New Impaired Driving Laws Mean Business

By HUB SmartCoverage Team on January 30th, 2019

Canada has put more teeth into its impaired driving laws, and it’s important all drivers understand what they mean.

The laws, which came into effect Dec. 18, 2018, give police new powers when it comes to interacting with motorists. Maximum penalties for many alcohol-impaired driving offences have now been increased, making Canada’s laws among the strongest in the world.

Drinking and driving endangers other drivers, their passengers, pedestrians and property. Should you be charged and convicted it would also have significant ramifications for your auto insurance so it pays to know the laws and drive safely.

Police now have the authority to demand a breathalyzer test from any driver they pull over. Previously, officers could only test if they had a reasonable suspicion the driver was impaired.

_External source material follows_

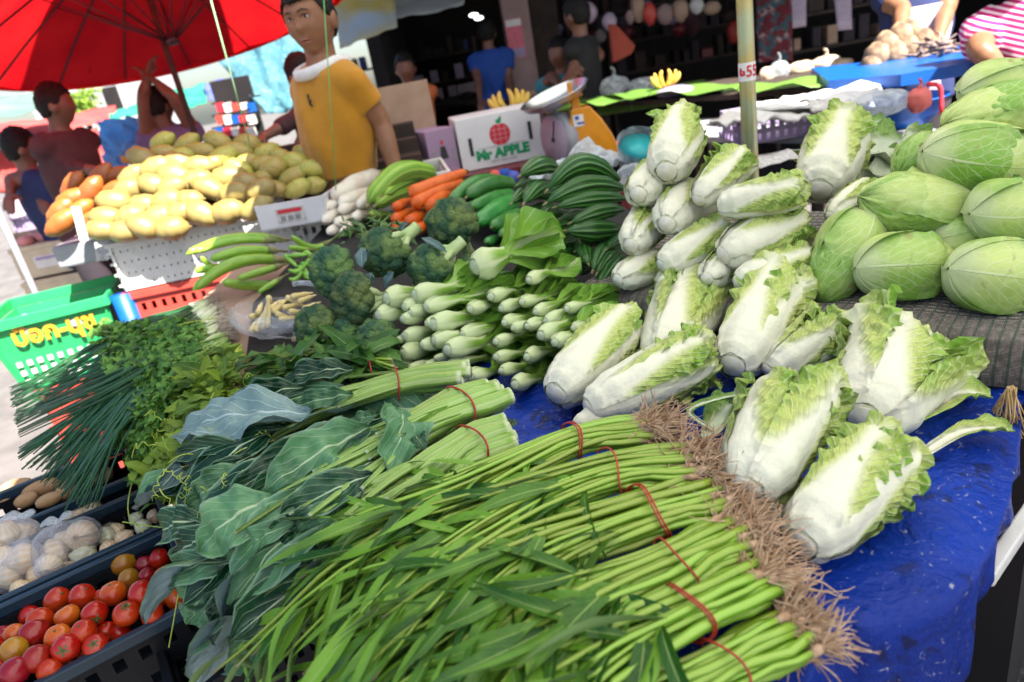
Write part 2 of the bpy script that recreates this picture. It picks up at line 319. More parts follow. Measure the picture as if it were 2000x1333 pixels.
def plain(name, c, rough=.5, **k): return PM(name, c, tuple(x * .88 for x in c), k.pop('scale', 18), rough, k.pop('bump', .0008), **k)
MT['blk'] = plain('black_plastic', (.006, .007, .010), .45, spec=.25); MT['rim'] = plain('slate_plastic_rim', (.012, .032, .055), .36)
MT['green'] = plain('green_plastic', (.03, .42, .13), .38, trans=.12); MT['coral'] = plain('coral_plastic', (.62, .07, .05), .42, trans=.1); MT['white'] = plain('white_plastic', (.74, .72, .68), .45)
MT['maroon'] = plain('maroon_plastic', (.15, .012, .02), .45); MT['blue'] = plain('blue_plastic', (.004, .09, .40), .4); MT['teal'] = plain('turquoise_plastic', (.03, .50, .52), .35, trans=.3)
MT['lilac'] = plain('lilac_plastic', (.36, .28, .46), .45); MT['grey'] = plain('grey_plastic', (.30, .30, .33), .5); MT['orange'] = plain('orange_enamel', (.72, .27, .008), .3, coat=.3)
MT['card'] = PM('cardboard', (.34, .22, .15), (.40, .27, .19), 9, .85); MT['box_w'] = PM('white_carton', (.70, .69, .70), (.64, .63, .65), 6, .6); MT['box_p'] = PM('purple_lit_carton', (.34, .22, .34), (.30, .2, .31), 6, .7)  # last carton's lilac is purple light on the left side, put into the colour
MT['paper'] = PM('newsprint', (.60, .58, .54), (.42, .40, .38), 60, .8); MT['ink_r'] = plain('red_ink', (.60, .02, .04), .6); MT['ink_g'] = plain('green_ink', (.0, .28, .10), .6); MT['ink_k'] = plain('black_ink', (.02, .02, .02), .6); MT['ink_y'] = plain('amber_ink', (.75, .34, .02), .5); MT['ink_gr'] = plain('grey_ink', (.25, .24, .26), .6)
MT['steel'] = G('steel_pan', .28, .5, metal=1).done((.62, .63, .66)); MT['dial'] = plain('dial_face', (.46, .36, .44), .35)
MT['umb'] = None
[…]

Now, any motorist who refuses to take the test can be charged with a criminal offence and faces penalties similar to an impaired driving conviction.

The new laws also eliminate the ‘bolus drinking defence,’ where drivers could argue they consumed alcohol after being stopped by police or after a collision, but that their blood-alcohol concentration was actually under the legal limit at the time. It is now illegal to be at or over the alcohol limit within two hours of being behind the wheel.

Officers can now access bars, restaurants and homes if they suspect someone was driving with a blood alcohol level at or above 80 milligrams. It does not, however, give the police the right to come randomly into your home and demand a breath sample without cause.

In one interesting case, an Ontario man recently told the media he was returning beer and wine bottles accumulated over the holidays to The Beer Store when he was pulled over by police and asked if he had been drinking. He said the officer, who had been watching him, felt he was returning an excessive number of bottles (three beer cases and 10 wine bottles) and demanded a breath test. After taking the test, the man was not charged.

According to federal statistics, an average of almost four people die in Canada daily due to impaired driving. The bottom line? Don’t drink and drive.